Write out, precisely and in full, each line of the material.

§ **MATERIAL SUPPLIED**:
::::

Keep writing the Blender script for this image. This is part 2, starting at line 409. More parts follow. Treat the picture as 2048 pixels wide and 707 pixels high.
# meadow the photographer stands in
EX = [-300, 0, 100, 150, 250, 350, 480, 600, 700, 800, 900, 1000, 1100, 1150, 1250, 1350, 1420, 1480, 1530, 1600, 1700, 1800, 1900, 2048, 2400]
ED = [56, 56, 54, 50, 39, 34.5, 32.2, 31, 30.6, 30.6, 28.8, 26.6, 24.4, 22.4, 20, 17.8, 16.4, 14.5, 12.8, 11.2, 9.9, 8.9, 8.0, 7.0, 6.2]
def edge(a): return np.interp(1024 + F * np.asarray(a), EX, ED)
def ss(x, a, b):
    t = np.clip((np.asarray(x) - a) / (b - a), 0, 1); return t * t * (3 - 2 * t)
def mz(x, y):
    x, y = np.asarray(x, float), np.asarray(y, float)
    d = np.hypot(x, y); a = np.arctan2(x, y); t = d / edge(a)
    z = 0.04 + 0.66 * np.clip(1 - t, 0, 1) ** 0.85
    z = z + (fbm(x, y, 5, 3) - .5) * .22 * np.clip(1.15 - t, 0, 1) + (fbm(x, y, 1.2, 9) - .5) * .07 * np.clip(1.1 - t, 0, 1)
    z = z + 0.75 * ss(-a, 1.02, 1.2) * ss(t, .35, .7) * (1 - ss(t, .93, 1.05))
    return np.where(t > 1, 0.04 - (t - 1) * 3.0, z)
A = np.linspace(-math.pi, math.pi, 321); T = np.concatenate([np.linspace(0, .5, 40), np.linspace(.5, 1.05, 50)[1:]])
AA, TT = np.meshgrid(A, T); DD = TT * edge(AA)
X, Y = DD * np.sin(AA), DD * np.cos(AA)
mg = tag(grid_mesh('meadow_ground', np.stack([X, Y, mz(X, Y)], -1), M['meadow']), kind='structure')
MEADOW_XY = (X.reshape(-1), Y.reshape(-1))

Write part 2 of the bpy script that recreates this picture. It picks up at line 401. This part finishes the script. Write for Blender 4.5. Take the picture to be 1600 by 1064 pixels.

::::

§ **TASK SOLUTION**:
Keep writing the Blender script for this image. This is part 2, starting at line 409. More parts follow. Treat the picture as 2048 pixels wide and 707 pixels high.
# meadow the photographer stands in
EX = [-300, 0, 100, 150, 250, 350, 480, 600, 700, 800, 900, 1000, 1100, 1150, 1250, 1350, 1420, 1480, 1530, 1600, 1700, 1800, 1900, 2048, 2400]
ED = [56, 56, 54, 50, 39, 34.5, 32.2, 31, 30.6, 30.6, 28.8, 26.6, 24.4, 22.4, 20, 17.8, 16.4, 14.5, 12.8, 11.2, 9.9, 8.9, 8.0, 7.0, 6.2]
def edge(a): return np.interp(1024 + F * np.asarray(a), EX, ED)
def ss(x, a, b):
    t = np.clip((np.asarray(x) - a) / (b - a), 0, 1); return t * t * (3 - 2 * t)
def mz(x, y):
    x, y = np.asarray(x, float), np.asarray(y, float)
    d = np.hypot(x, y); a = np.arctan2(x, y); t = d / edge(a)
    z = 0.04 + 0.66 * np.clip(1 - t, 0, 1) ** 0.85
    z = z + (fbm(x, y, 5, 3) - .5) * .22 * np.clip(1.15 - t, 0, 1) + (fbm(x, y, 1.2, 9) - .5) * .07 * np.clip(1.1 - t, 0, 1)
    z = z + 0.75 * ss(-a, 1.02, 1.2) * ss(t, .35, .7) * (1 - ss(t, .93, 1.05))
    return np.where(t > 1, 0.04 - (t - 1) * 3.0, z)
A = np.linspace(-math.pi, math.pi, 321); T = np.concatenate([np.linspace(0, .5, 40), np.linspace(.5, 1.05, 50)[1:]])
AA, TT = np.meshgrid(A, T); DD = TT * edge(AA)
X, Y = DD * np.sin(AA), DD * np.cos(AA)
mg = tag(grid_mesh('meadow_ground', np.stack([X, Y, mz(X, Y)], -1), M['meadow']), kind='structure')
MEADOW_XY = (X.reshape(-1), Y.reshape(-1))

Write part 2 of the bpy script that recreates this picture. It picks up at line 401. This part finishes the script. Write for Blender 4.5. Take the picture to be 1600 by 1064 pixels.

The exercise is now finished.